Este artículo se publicó hace 11 años.
Nos vemos en Alejandría
Lluís Rabell
Se nos ha ido el "métèque", sin duda el más mediterráneo de los grandes autores de la canción francesa. Si Georges Brassens imploraba ser enterrado en la playa de Sète - contando con que tarantelas y sardanas vendrían a mecer su prolongado sueño -, el bueno de Moustaki debe andar todavía en busca de una cala acogedora o de un puerto familiar. Quizás el de su Alejandría natal. Tal vez el de Barcelona, donde tuvimos ocasión de oírle entonar por última vez, con la voz rota pero arropada por su público, "En Méditerranée". Una canción que escribió precisamente aquí, a principios de los setenta, cuando la dictadura franquista daba sus últimos coletazos sangrientos. Aquella noche, los acordes de la melodía parecían integrarse en la banda sonora de la crisis que sacude hoy a toda Europa y, especialmente, a los países del Sur: "El cielo está de luto sobre la Acrópolis, y libertad es una palabra que ya no se dice en español. Pero siempre podremos soñar con Atenas o Barcelona. Seguimos teniendo un hermoso verano que no teme la llegada del otoño en el Mediterráneo".
Las buenas canciones - Georges Moustaki compuso un montón de ellas - se rebelan contra el vicio de la arqueología musical o las antologías nostálgicas. Por un curioso mecanismo que alguien debería tratar de explicar, escapan a sus creadores, incluso a sus pretensiones, y se funden en la historia viva de la gente, prenden en los corazones, formulan vivencias compartidas, anhelos colectivos que difícilmente llegarían a reconocerse como tales sin aquellos versos. O, desde luego, no podrían hacerlo de forma tan bella y auténtica. ¿No era acaso Édith Piaf más que nunca ella misma cuando invitaba a su mesa a ese "Milord" que nunca había reparado en un simple "chica del puerto, una sombra de la calle"? ¿No es Barbara la "alta dama morena" a quien muchos hubiésemos querido enamorar trenzando algunos pareados "a la luz de la luna, con la pluma prestada por Pierrot"? Merced a una canción, Sacco y Vanzetti, luchadores libertarios, que "estuvisteis solos ante la muerte, dormís ahora en el fondo de nuestros corazones". Gracias a otra, sabemos que, desde las prisiones que levanta la injusticia, "nuestro dolor nos guiará". Porque "somos dos, somos tres, somos mil veintitrés", una multitud soñando con esa libertad que ayudó a nuestro viejo amigo "a largar las amarras para ir a cualquier parte, para ir hasta el final de las sendas de fortuna, para recoger en sueños la rosa de los vientos sobre un rayo de luna".
Las canciones se agolpan en el recuerdo.

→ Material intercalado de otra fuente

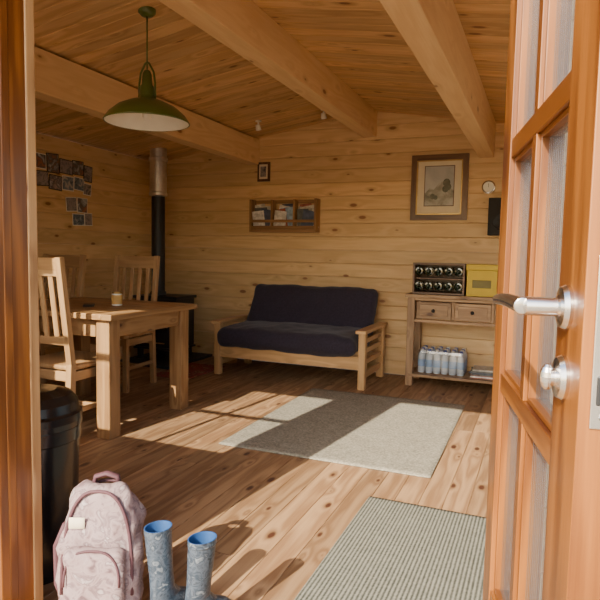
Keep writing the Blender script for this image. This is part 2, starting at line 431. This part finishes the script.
# ---------------------------------------------------------------- futon
e=bpy.data.objects.new('futon_sofa',None); bpy.context.scene.collection.objects.link(e)
b=B('frame')
x0,x1=-2.94,-1.40; y0,y1=4.88,5.58
for xx in (x0+.035,x1-.035):
    for yy in (y0+.035,y1-.035): b.box((xx,yy,.2525),(.065,.065,.505),M_futonw)
    b.box((xx,(y0+y1)/2-.01,.52),(.10,y1-y0+.06,.03),M_futonw)
    for zz in (.12,.24,.34,.43): b.box((xx,(y0+y1)/2,zz),(.028,y1-y0-.13,.045 if zz>.15 else .06),M_futonw)
b.box(((x0+x1)/2,y0+.03,.235),(x1-x0-.13,.035,.12),M_futonw)
b.box(((x0+x1)/2,y1-.05,.2),(x1-x0-.13,.03,.09),M_futonw)
b.box(((x0+x1)/2,y0+.05,.325),(x1-x0-.14,.06,.025),M_futonw)
for i in range(12):
    xx=x0+.14+i*(x1-x0-.28)/11
    b.box((xx,5.13,.305),(.05,.46,.02),M_futonw)
    b.beam((xx,5.40,.34),(xx,5.58,.80),.05,.018,M_futonw)
b.beam((x0+.10,5.585,.79),(x1-.10,5.585,.79),.05,.03,M_futonw)
b.done(bevel=.006,parent=e)
b=B('mattress')
wd=x1-x0-.15
b.rbox((wd,.68,.17),.07,M_futon,M=Matrix.Translation(((x0+x1)/2,5.135,.40))@Euler((R(4),0,0)).to_matrix().to_4x4(),n=(60,30,8),amp=.026,ns=3.6,bulge=.02,seed=3)
b.rbox((wd-.05,.55,.15),.065,M_futon,M=Matrix.Translation(((x0+x1)/2+.03,5.43,.612))@Euler((R(66),0,0)).to_matrix().to_4x4(),n=(60,30,8),amp=.028,ns=3.4,bulge=.02,seed=9)
b.done(parent=e)

# ---------------------------------------------------------------- table
b=B('dining_table'); tx0,tx1,ty0,ty1=-3.58,-2.42,2.81,3.78; tz=.80
n=6
for i in range(n):
    w=(ty1-ty0)/n; b.box(((tx0+tx1)/2,ty0+w*(i+.5),tz-.019),(tx1-tx0-.16,w-.002,.038),M_oak)
for xx in (tx0+.04,tx1-.04): b.box((xx,(ty0+ty1)/2,tz-.019),(.078,ty1-ty0,.038),M_oak)
for xx in (tx0+.10,tx1-.10):
    for yy in (ty0+.09,ty1-.10): b.box((xx,yy,(tz-.038)/2),(.105,.105,tz-.038),M_oak)
for yy in (ty0+.09,ty1-.09): b.box(((tx0+tx1)/2,yy,tz-.038-.06),(tx1-tx0-.3,.03,.12),M_oak)
for xx in (tx0+.09,tx1-.09): b.box((xx,(ty0+ty1)/2,tz-.038-.06),(.03,ty1-ty0-.3,.12),M_oak)
b.done(bevel=.006)
def chair(loc,rz):
    b=B('dining_chair'); w=.46; H=1.15; sh_=.49
    for sx in (-1,1):
        x=sx*(w/2-.022)
        b.box((x,.19,(sh_-.03)/2),(.042,.042,sh_-.03),M_chair)
        b.beam((x,-.225,0),(x,-.20,.5),.042,.045,M_chair,rnd=.4); b.beam((x,-.20,.49),(x,-.285,H),.042,.040,M_chair,rnd=.4)
        b.box((x,-.005,.42),(.025,.36,.06),M_chair); b.box((x,-.01,.20),(.022,.37,.03),M_chair)
    b.box((0,.19,.42),(w-.09,.025,.06),M_chair); b.box((0,-.2,.42),(w-.09,.025,.06),M_chair)
    b.box((0,.0,.20),(w-.06,.024,.028),M_chair)
    b.rbox((w+.0,.46,.034),.012,M_chair,M=Matrix.Translation((0,.01,.475)),n=(12,12,2))
    def yb(z): return -.20-.085*(z-.49)/(H-.49)
    b.beam((-w/2+.03,yb(1.09),1.09),(w/2-.03,yb(1.09),1.09),.11,.026,M_chair,up=(0,1,.1))
    b.beam((-w/2+.03,yb(.64),.64),(w/2-.03,yb(.64),.64),.05,.024,M_chair,up=(0,1,.1))
    for i in range(4):
        x=-.125+i*.0833; b.beam((x,yb(.66),.66),(x,yb(1.04),1.04),.038,.014,M_chair)
    return b.done(loc=loc,rot=(0,0,rz),bevel=.004)
chair((-2.825,2.885,0),R(0))
chair((-3.41,4.06,0),R(184))
chair((-3.865,3.62,0),R(180))
b=B('candle_jar'); b.lathe([(.0001,0),(.036,0),(.038,.01),(.038,.075),(.034,.085)],M_white,mats=[M_white,M_white,M_jarlab,M_white])
b.lathe([(.037,.085),(.037,.10),(.0001,.102)],M_gold); b.done(loc=(-2.82,3.34,tz+.0005))
b=B('phone'); b.box((0,0,.005),(.075,.15,.009),M_black); b.done(loc=(-2.95,3.2,tz),rot=(0,0,.7),bevel=.002)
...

Se niegan a marcharse con Georges Moustaki. Todavía son necesarias. Aun serán entonadas muchas veces, porque seguimos amando y peleando. Porque, sobre las riberas de este mar sigue "flotando el olor de la sangre", siguen levantándose "muros y alambradas que aprisionan a los pueblos" y "los olivos sucumben bajo las bombas allí donde levantó el vuelo la primera paloma". El capitalismo neoliberal que arrastra nuestra sociedad a la decadencia pretende insertar en nuestras mentes, como valor supremo, la utilidad mercantil de las cosas. ¿Para qué sirve un poeta? ¿De qué nos vale ahora un chansonnier con pinta de judío errante? Pues para hablarnos de una amada que el pudor impide nombrar, "apaleada, perseguida y acosada", pero que "se rebela, sufre y se declara en huelga", "que es encarcelada, traicionada o abandonada... pero que nos infunde ganas de vivir y ganas de seguirla hasta el fin". Una amada que, si finalmente hay que presentar, llamaremos revolución permanente. Nos vemos un día de estos en Alejandría, Georges. O quizás en Salónica. Depende del viento.